[Start Stored data]

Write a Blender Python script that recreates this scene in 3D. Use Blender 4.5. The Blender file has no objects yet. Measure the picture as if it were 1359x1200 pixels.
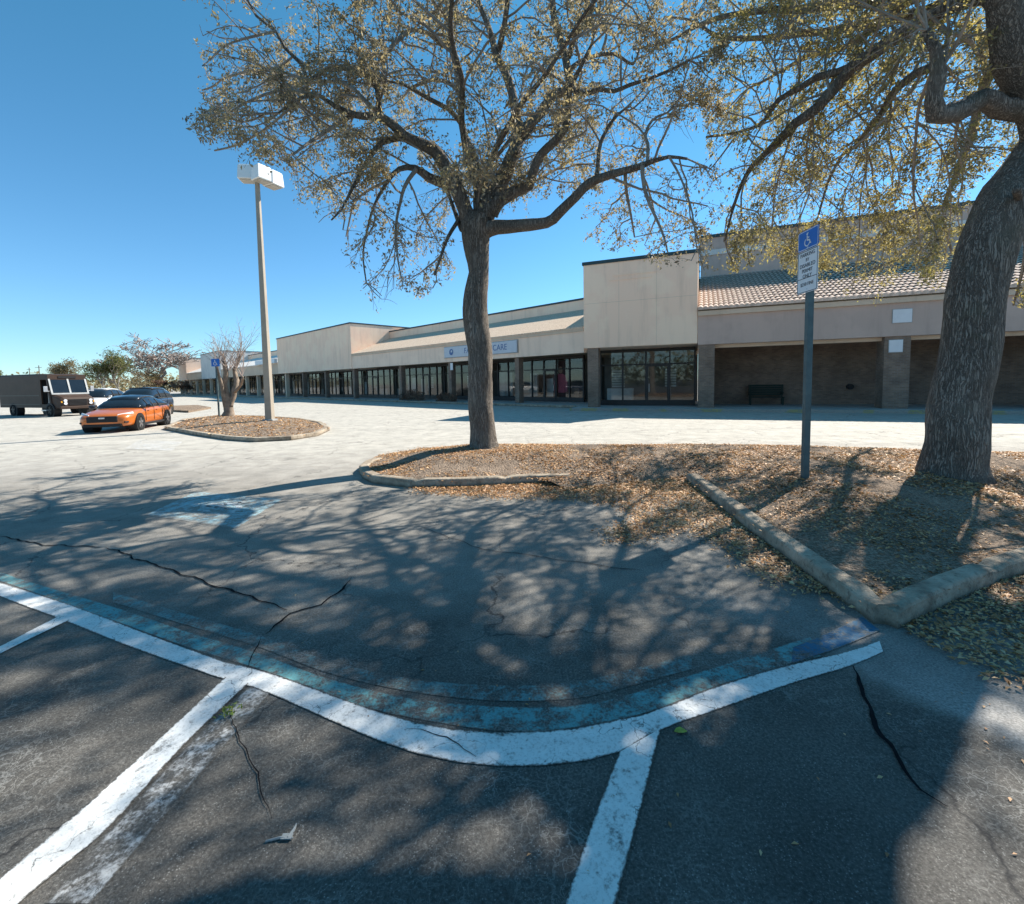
import bpy, bmesh, math, random
import numpy as np
from mathutils import Vector, Matrix, Euler, noise
from mathutils.geometry import delaunay_2d_cdt
R_ = random.Random(7)
S = bpy.context.scene
COL = S.collection
PI = math.pi
rad = math.radians

# ------------------------------------------------------------------ camera
W, H, F = 1359, 1200, 600.0
PITCH, ROLL, SH = rad(3.9), rad(-1.0), 52.0
CAM = Vector((0, 0, 1.75))
CX, CY = 679.5, 600 - SH
RM = Euler((PI / 2 - PITCH, 0, 0)).to_matrix() @ Matrix.Rotation(ROLL, 3, 'Z')
cd = bpy.data.cameras.new('camera'); co = bpy.data.objects.new('camera', cd); COL.objects.link(co)
co.matrix_world = Matrix.Translation(CAM) @ RM.to_4x4()
cd.sensor_width = 36; cd.lens = 36 * F / W; cd.shift_y = -SH / W
cd.clip_start = .05; cd.clip_end = 5000
S.camera = co

def ray(px, py): return RM @ Vector(((px - CX) / F, (CY - py) / F, -1))
def at(px, py, Y):                       # point seen at a pixel, Y metres ahead
    d = ray(px, py); return CAM + d * (Y / d.y)
def gr(px, py, z=0.0):                   # point seen at a pixel, on the level z
    d = ray(px, py); return CAM + d * ((z - CAM.z) / d.z)
def proj(p):
    q = RM.transposed() @ (Vector(p) - CAM)
    if q.z > -.05: return (-9e3, -9e3)
    return (CX - F * q.x / q.z, CY + F * q.y / q.z)

# ------------------------------------------------------------------ light
AZ, EL = rad(52), rad(41)
wd = bpy.data.worlds.new('World'); S.world = wd; wd.use_nodes = True
nt = wd.node_tree; bg = nt.nodes['Background']
sky = nt.nodes.new('ShaderNodeTexSky'); sky.sky_type = 'NISHITA'; sky.sun_disc = False
sky.sun_elevation = EL; sky.sun_rotation = AZ; sky.air_density = 1.0; sky.dust_density = .05; sky.ozone_density = 2.2; sky.altitude = 0
tn = nt.nodes.new('ShaderNodeMix'); tn.data_type = 'RGBA'; tn.blend_type = 'MULTIPLY'; tn.inputs[0].default_value = 1
stc = nt.nodes.new('ShaderNodeTexCoord'); ssp = nt.nodes.new('ShaderNodeSeparateXYZ'); nt.links.new(stc.outputs['Generated'], ssp.inputs[0])
srp = nt.nodes.new('ShaderNodeValToRGB'); nt.links.new(ssp.outputs[2], srp.inputs[0])
for e_, (p_, c_) in zip([srp.color_ramp.elements[0], srp.color_ramp.elements.new(.12), srp.color_ramp.elements.new(.35), srp.color_ramp.elements[1]], [(0, (.54, .76, .98)), (.12, (.40, .83, .73)), (.35, (.21, .90, .70)), (1, (.22, .90, .82))]):
    e_.position = p_; e_.color = (*c_, 1)
nt.links.new(srp.outputs[0], tn.inputs[7])
nt.links.new(sky.outputs[0], tn.inputs[6]); nt.links.new(tn.outputs[2], bg.inputs[0]); bg.inputs[1].default_value = .10
sl = bpy.data.lights.new('sun', 'SUN'); so = bpy.data.objects.new('sun', sl); COL.objects.link(so)
sl.energy = 5.0; sl.angle = rad(.42); sl.color = (1, .94, .84)
sd = Vector((math.sin(AZ) * math.cos(EL), math.cos(AZ) * math.cos(EL), math.sin(EL)))
so.rotation_euler = sd.to_track_quat('Z', 'Y').to_euler()
vs = S.view_settings; vs.view_transform = 'Standard'; vs.look = 'None'; vs.gamma = 1; vs.exposure = .95; vs.use_curve_mapping = False
S.cycles.max_bounces = 6; S.cycles.transparent_max_bounces = 12
S.cycles.use_denoising = True

# ------------------------------------------------------------------ materials
class NT:
    def __init__(s, name):
        s.m = bpy.data.materials.new(name); s.m.use_nodes = True; s.t = s.m.node_tree
        s.b = s.t.nodes['Principled BSDF']; s.out = s.t.nodes['Material Output']
        s.tc = None
    def n(s, typ, **k):
        nd = s.t.nodes.new(typ)
        for a, v in k.items(): setattr(nd, a, v)
        return nd
    def l(s, a, b): s.t.links.new(a, b)
    def co(s, kind='Object'):
        if not s.tc: s.tc = s.n('ShaderNodeTexCoord')
        return s.tc.outputs[kind]
    def noise(s, scale, detail=4, rough=.55, vec=None, dist=0):
        nd = s.n('ShaderNodeTexNoise'); nd.inputs['Scale'].default_value = scale
        nd.inputs['Detail'].default_value = detail; nd.inputs['Roughness'].default_value = rough; nd.inputs['Distortion'].default_value = dist
        s.l(vec if vec is not None else s.co(), nd.inputs['Vector']); return nd.outputs['Fac']
    def vor(s, scale, feature='DISTANCE_TO_EDGE', vec=None, out=0):
        nd = s.n('ShaderNodeTexVoronoi'); nd.feature = feature; nd.inputs['Scale'].default_value = scale
        s.l(vec if vec is not None else s.co(), nd.inputs['Vector']); return nd.outputs[out]
    def ramp(s, fac, stops, interp='LINEAR'):
        nd = s.n('ShaderNodeValToRGB'); cr = nd.color_ramp; cr.interpolation = interp
        while len(cr.elements) < len(stops): cr.elements.new(.5)
        for e, (p, c) in zip(cr.elements, stops):
            e.position = p; e.color = (c, c, c, 1) if not isinstance(c, tuple) else (*c, 1)
        s.l(fac, nd.inputs[0]); return nd.outputs[0]
    def mix(s, fac, a, b, mode='MIX'):
        nd = s.n('ShaderNodeMix', data_type='RGBA', blend_type=mode)
        for i, v in ((0, fac), (6, a), (7, b)):
            if isinstance(v, (int, float)): nd.inputs[i].default_value = v if i == 0 else (v, v, v, 1)
            elif isinstance(v, tuple): nd.inputs[i].default_value = (*v, 1)
            else: s.l(v, nd.inputs[i])
        return nd.outputs[2]
    def math(s, op, a, b=None):
        nd = s.n('ShaderNodeMath', operation=op)
        for i, v in ((0, a), (1, b)):
            if v is None: continue
            if isinstance(v, (int, float)): nd.inputs[i].default_value = v
            else: s.l(v, nd.inputs[i])
        return nd.outputs[0]
    def bump(s, h, strength=.4, dist=.02):
        nd = s.n('ShaderNodeBump'); nd.inputs['Strength'].default_value = strength; nd.inputs['Distance'].default_value = dist
        s.l(h, nd.inputs['Height']); s.l(nd.outputs[0], s.b.inputs['Normal'])
    def set(s, col=None, rough=.8, spec=.3, metal=0):
        if col is not None:
            if isinstance(col, tuple): s.b.inputs['Base Color'].default_value = (*col, 1)
            else: s.l(col, s.b.inputs['Base Color'])
        s.b.inputs['Roughness'].default_value = rough
        s.b.inputs['Specular IOR Level'].default_value = spec; s.b.inputs['Metallic'].default_value = metal
        return s.m

def mottled(name, c, var=.25, scale=3., rough=.8, spec=.3, bump=0., bscale=40., metal=0, coat=0):
    k = NT(name)
    f = k.noise(scale, 6, .65)
    lo = tuple(v * (1 - var) for v in c); hi = tuple(min(1, v * (1 + var)) for v in c)
    col = k.ramp(f, [(.3, lo), (.7, hi)])
    if bump: k.bump(k.noise(bscale, 4), bump, .01)
    if coat: k.b.inputs['Coat Weight'].default_value = coat; k.b.inputs['Coat Roughness'].default_value = .05
    return k.set(col, rough, spec, metal)

def asphalt_colour(k):
    """weathered asphalt: pale and sun-bleached far out, darker seal coat on the stalls, aggregate and a web of fine cracks"""
    p = k.co()
    sep = k.n('ShaderNodeSeparateXYZ'); k.l(p, sep.inputs[0])
    big = k.noise(.35, 5, .6); mid = k.noise(2.3, 5, .65); fine = k.noise(75, 3, .7); grit = k.noise(170, 2, .6)
    # how worn the seal coat is: distance from the stalls (metres along y), broken up by noise
    yy = k.math('ADD', sep.outputs[1], k.math('MULTIPLY', k.math('SUBTRACT', big, .5), 3.2))
    yy = k.math('ADD', yy, k.math('MULTIPLY', k.math('SUBTRACT', mid, .5), 1.2))
    base = k.ramp(k.math('DIVIDE', yy, 16.), [(.02, (.075, .07, .065)), (.17, (.098, .091, .082)), (.24, (.19, .175, .155)), (.45, (.235, .213, .185)), (.62, (.335, .31, .275)), (.8, (.43, .40, .352))])
    mpx = k.n('ShaderNodeMapping'); mpx.inputs['Scale'].default_value = (.12, .75, 1); mpx.inputs['Rotation'].default_value = (0, 0, .45); k.l(p, mpx.inputs[0])
    base = k.mix(1., base, k.ramp(k.noise(1., 6, .7, vec=mpx.outputs[0]), [(.3, .87), (.5, 1.), (.75, 1.05)]), 'MULTIPLY')
    oil = k.ramp(k.noise(.8, 6, .75), [(.60, 0.), (.72, .55)]); base = k.mix(oil, base, (.07, .065, .06))
    # right of the old sealed joint the pavement is paler
    xr = k.math('SUBTRACT', sep.outputs[0], k.math('MULTIPLY', k.math('SUBTRACT', 2.9, sep.outputs[1]), .6))
    xr = k.math('ADD', xr, k.math('MULTIPLY', k.math('SUBTRACT', mid, .5), .25))
    pale = k.ramp(k.math('SUBTRACT', xr, 1.3), [(.45, 0.), (.62, 1.)])
    near = k.ramp(k.math('DIVIDE', sep.outputs[1], 6.), [(.3, 1.), (.62, 0.)])
    pf = k.math('MULTIPLY', pale, near)
    base = k.mix(pf, base, (.30, .285, .27))
    base = k.mix(1., base, k.ramp(mid, [(.25, .72), (.75, 1.25)]), 'MULTIPLY')
    base = k.mix(1., base, k.ramp(fine, [(.3, .55), (.5, 1.), (.72, 1.6)]), 'MULTIPLY')
    spk = k.ramp(grit, [(.56, 0.), (.68, 1.)])
    spk = k.math('MULTIPLY', spk, k.ramp(fine, [(.45, 0.), (.7, .8)]))
    base = k.mix(k.math('MULTIPLY', spk, .9), base, (.36, .345, .32))
    st_ = k.vor(75., 'F1'); stm = k.math('MULTIPLY', k.ramp(st_, [(.1, 1.), (.26, 0.)]), k.ramp(k.noise(5, 4, .7), [(.42, 0.), (.6, .75)])); base = k.mix(stm, base, (.34, .33, .31))
    # fine pale crack web, only where the surface has opened up
    wv = k.n('ShaderNodeVectorMath', operation='ADD')
    nz = k.n('ShaderNodeTexNoise'); nz.inputs['Scale'].default_value = 6; nz.inputs['Detail'].default_value = 4; k.l(p, nz.inputs['Vector'])
    sc = k.n('ShaderNodeVectorMath', operation='SCALE'); sc.inputs['Scale'].default_value = .28
    k.l(nz.outputs['Color'], sc.inputs[0]); k.l(p, wv.inputs[0]); k.l(sc.outputs[0], wv.inputs[1])
    e1 = k.vor(5., vec=wv.outputs[0]); e2 = k.vor(16., vec=wv.outputs[0])
    c1 = k.ramp(e1, [(.0, .9), (.019, 0.)]); c2 = k.ramp(e2, [(.0, .85), (.04, 0.)])
    web = k.math('MULTIPLY', k.math('MAXIMUM', c1, c2), k.ramp(k.noise(.9, 4, .7), [(.42, 0.), (.64, .8)]))
    base = k.mix(web, base, (.30, .29, .27))
    dk = k.vor(.55, vec=wv.outputs[0])
    dkm = k.math('MULTIPLY', k.ramp(dk, [(.0, 1.), (.0075, 0.)]), k.ramp(k.noise(.5, 3, .6), [(.42, 0.), (.55, .85)]))
    base = k.mix(dkm, base, (.018, .018, .02))
    return base, fine, grit, mid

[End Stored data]

**What the task requires:**
Starting at the first line of the material, output exactly the lines up to and including the one with "S.camera = co". Do not include the pictures.

**Solution to the exercise:**
Write a Blender Python script that recreates this scene in 3D. Use Blender 4.5. The Blender file has no objects yet. Measure the picture as if it were 1359x1200 pixels.
import bpy, bmesh, math, random
import numpy as np
from mathutils import Vector, Matrix, Euler, noise
from mathutils.geometry import delaunay_2d_cdt
R_ = random.Random(7)
S = bpy.context.scene
COL = S.collection
PI = math.pi
rad = math.radians

# ------------------------------------------------------------------ camera
W, H, F = 1359, 1200, 600.0
PITCH, ROLL, SH = rad(3.9), rad(-1.0), 52.0
CAM = Vector((0, 0, 1.75))
CX, CY = 679.5, 600 - SH
RM = Euler((PI / 2 - PITCH, 0, 0)).to_matrix() @ Matrix.Rotation(ROLL, 3, 'Z')
cd = bpy.data.cameras.new('camera'); co = bpy.data.objects.new('camera', cd); COL.objects.link(co)
co.matrix_world = Matrix.Translation(CAM) @ RM.to_4x4()
cd.sensor_width = 36; cd.lens = 36 * F / W; cd.shift_y = -SH / W
cd.clip_start = .05; cd.clip_end = 5000
S.camera = co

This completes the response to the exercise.